18. Design, write, debug, test, and document statistical computation programmes required for the statistical analyses.
NOTE: This step may be a long, involved process, not just another step in the procedure. Whenever this step is required, other personnel are usually assigned to it and the work proceeds concurrently with steps 4-16.
19. Perform the statistical computations required for the desired analyses.
20. Analyse the output created in step 19 and write the preliminary conclusions.
NOTE: Typically, a number of different analyses will be required in addition to the preliminary analyses performed in steps 14-16. One analysis or set of computations frequently generates ideas for performing other analyses, which is all a part of the art of statistical analysis.
21. Determine whether additional calculations are needed. If so:
This decision usually involves personnel outside the coordinating center: project officier, participating physicians, etc.

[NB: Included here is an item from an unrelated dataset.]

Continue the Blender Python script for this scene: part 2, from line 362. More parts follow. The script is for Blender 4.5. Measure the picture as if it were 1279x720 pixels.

22. When no further calculations are needed, write up the results for distribution or publication.
As has been suggested previously by Guzman (22). and as stated repeatedly in this chapter, the processing and analysis of data must be a continuous undertaking. Procedures should be carefully defined in the study standard operating protocol (SOP). which defines activities from the day the field operations start and concludes only when all reports have been completed. It is not easy to describe in detail the handling of data without reference to a specific study, the corresponding research design and the particular set of circumstances. Accordingly, in this chapter we have presented the sequence of events and described in general terms some of the basic procedures that, through experience, have been found to be essential components of a successful data management system. With proper adjustment, the illustrative examples might serve as a guideline for effective data recording and processing procedures in a specific study. In a recent book, Cosley and Luny (23) describe additional examples of procedures and present a more extensive treatment of this subject.